I was the favored child and I knew it. I could be mean, pull my younger sister’s hair, cry and lie that Monica and Simeon had teased me, and I would always come out the winner. Even if I was wrong, Grandmother would never scold me in front of others. She’d take me to her room, sit me on her bed, and gently tell me to avoid getting in trouble. Mother tells me I was the object of many arguments between her and Grandmother. When you were still an infant, Grandma and Grandpa fed you milk all the time, even if you weren’t really hungry! When your father and I took you to the doctor, he ordered that we feed you less, and when we told Grandma and Grandpa, they were outraged. They stood up, took you back to their room, and told your Father and me that we wanted to starve you. That we were so greedy with our money, we didn’t want to spend it on buying you milk. Fine, Grandma raised her voice. If you and my son are so poor that you can’t feed the child, we’ll take care of her! The door closed with a bang. Mother says she and Father never brought the subject up again.

Even though my primary caretakers were Grandmother and Grandfather, I knew who my parents really were by the time I was two. I was more afraid of Mother’s wrath and Father’s disappointment, than of Grandmother’s and Grandfather’s. I think all children know, intuitively at some point in their young lives, who their real parents are. Maybe it’s the language. Calling Mother, mother and Father, father. Associating words and faces.

I was seven going on eight when Grandmother sat me down by the window overlooking the endless field of green grass where my siblings and I loved to frolic during our free time. There’s the lonely tree we use to climb and pretend to play battleship in. It took me a while to learn how to climb it without needing Simeon’s help, and I was so proud when I made my first climb by myself. Grandmother’s fingers are raking through my fine hair. She’s quiet. She sighs. My little girl, she starts. Grandma and Grandpa are leaving you for good. Do you know? I nod my little head. I bite my lips just slightly. They were leaving for America where Mother and Father got Liz and me our cute and fluffy dresses and the cool looking jean jackets all of our friends were envious of. Grandmother continues to speak. I don’t really listen until she asks, If you want, we can pack you into our luggage and you’d be able to go with us as well. I shook my head. Grandma sighs and tells me when she dies, she’s going to come back to look after me.

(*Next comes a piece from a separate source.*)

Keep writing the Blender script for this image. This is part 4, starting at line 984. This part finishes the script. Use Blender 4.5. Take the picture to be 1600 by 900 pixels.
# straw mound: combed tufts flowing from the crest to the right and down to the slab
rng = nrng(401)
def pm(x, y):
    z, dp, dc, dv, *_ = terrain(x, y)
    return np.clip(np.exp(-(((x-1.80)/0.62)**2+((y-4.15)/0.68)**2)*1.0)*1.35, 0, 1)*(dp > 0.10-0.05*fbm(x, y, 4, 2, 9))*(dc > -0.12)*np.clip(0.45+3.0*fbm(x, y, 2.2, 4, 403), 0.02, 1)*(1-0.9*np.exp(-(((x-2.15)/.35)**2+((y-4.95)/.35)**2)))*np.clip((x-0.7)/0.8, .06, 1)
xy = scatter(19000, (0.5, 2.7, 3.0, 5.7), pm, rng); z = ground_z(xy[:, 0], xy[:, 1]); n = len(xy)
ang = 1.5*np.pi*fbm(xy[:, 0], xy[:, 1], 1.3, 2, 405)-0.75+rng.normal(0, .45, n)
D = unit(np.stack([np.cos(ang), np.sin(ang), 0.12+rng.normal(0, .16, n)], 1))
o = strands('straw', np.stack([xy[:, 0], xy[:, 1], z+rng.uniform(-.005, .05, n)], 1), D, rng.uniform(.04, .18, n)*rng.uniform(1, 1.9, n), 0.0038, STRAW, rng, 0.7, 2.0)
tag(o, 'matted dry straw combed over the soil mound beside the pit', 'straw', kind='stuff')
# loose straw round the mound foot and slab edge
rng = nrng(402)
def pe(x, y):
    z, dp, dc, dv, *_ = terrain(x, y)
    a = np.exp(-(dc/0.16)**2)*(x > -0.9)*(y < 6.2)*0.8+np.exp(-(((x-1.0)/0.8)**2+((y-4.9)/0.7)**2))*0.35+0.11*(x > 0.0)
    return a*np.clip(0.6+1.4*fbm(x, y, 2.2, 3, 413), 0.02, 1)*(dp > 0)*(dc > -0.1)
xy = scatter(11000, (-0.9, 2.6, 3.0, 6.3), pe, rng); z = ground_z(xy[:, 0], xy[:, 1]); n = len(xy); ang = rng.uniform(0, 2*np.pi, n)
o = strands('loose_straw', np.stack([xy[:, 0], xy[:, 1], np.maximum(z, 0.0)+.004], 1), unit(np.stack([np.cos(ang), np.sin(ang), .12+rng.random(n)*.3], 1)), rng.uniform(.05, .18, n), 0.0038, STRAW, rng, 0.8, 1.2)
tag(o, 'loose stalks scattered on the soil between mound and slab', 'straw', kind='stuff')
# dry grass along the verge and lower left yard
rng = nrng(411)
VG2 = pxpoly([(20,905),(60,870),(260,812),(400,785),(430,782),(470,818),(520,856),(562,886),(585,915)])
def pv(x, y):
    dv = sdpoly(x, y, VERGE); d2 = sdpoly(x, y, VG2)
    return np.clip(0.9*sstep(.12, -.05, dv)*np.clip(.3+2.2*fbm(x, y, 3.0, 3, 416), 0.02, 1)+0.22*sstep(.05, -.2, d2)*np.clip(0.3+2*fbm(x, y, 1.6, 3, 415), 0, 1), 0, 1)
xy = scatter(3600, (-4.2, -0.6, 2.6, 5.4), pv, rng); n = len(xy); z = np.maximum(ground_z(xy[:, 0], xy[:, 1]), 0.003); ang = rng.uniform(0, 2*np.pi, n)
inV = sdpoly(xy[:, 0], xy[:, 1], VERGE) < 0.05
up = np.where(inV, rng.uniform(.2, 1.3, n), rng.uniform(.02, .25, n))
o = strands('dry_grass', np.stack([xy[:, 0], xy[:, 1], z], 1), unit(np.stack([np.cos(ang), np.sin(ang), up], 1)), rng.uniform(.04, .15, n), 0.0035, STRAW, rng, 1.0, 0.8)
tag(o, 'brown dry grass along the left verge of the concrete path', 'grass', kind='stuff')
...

That night, I told Mother I didn’t want to go back to Grandmother and Grandfather’s house again. Mother tells me Grandmother and Grandfather accused her and Father of turning their little girl against them. Grandma points her finger at Mother and says, You, you did something. You’ve said something. You’ve made her not want to be with us anymore! Mother can only laugh and try to placate her enraged mother-in-law. Mother wants to tell her husband’s mother, it’s your own fault, you told her you wanted to put her in your luggage, and you told her you’d come back for her after your death. But she didn’t. They were leaving. There was no sense in starting a fight. They had had too many already and old wounds didn’t need to be re-opened again.

They left and two years later, we joined them in the land of Indian Summers, my favorite song. Simeon was visiting Grandmother and Grandfather during his summer vacation. They took away his passport and called Mother and Father. If you don’t send our child to us, we’re keeping your child here with us. He’s not coming back. They warned. Mother and Father didn’t know what to do, but pack up the entire family and leave the home they’d work so hard to build again. They could not go against the elders. It was simply not done. Simeon was for a long time, my parent’s only son. Sons are very important in the family, but they couldn’t simply give up one child for another. I was also theirs as well, and they didn’t want to have to choose.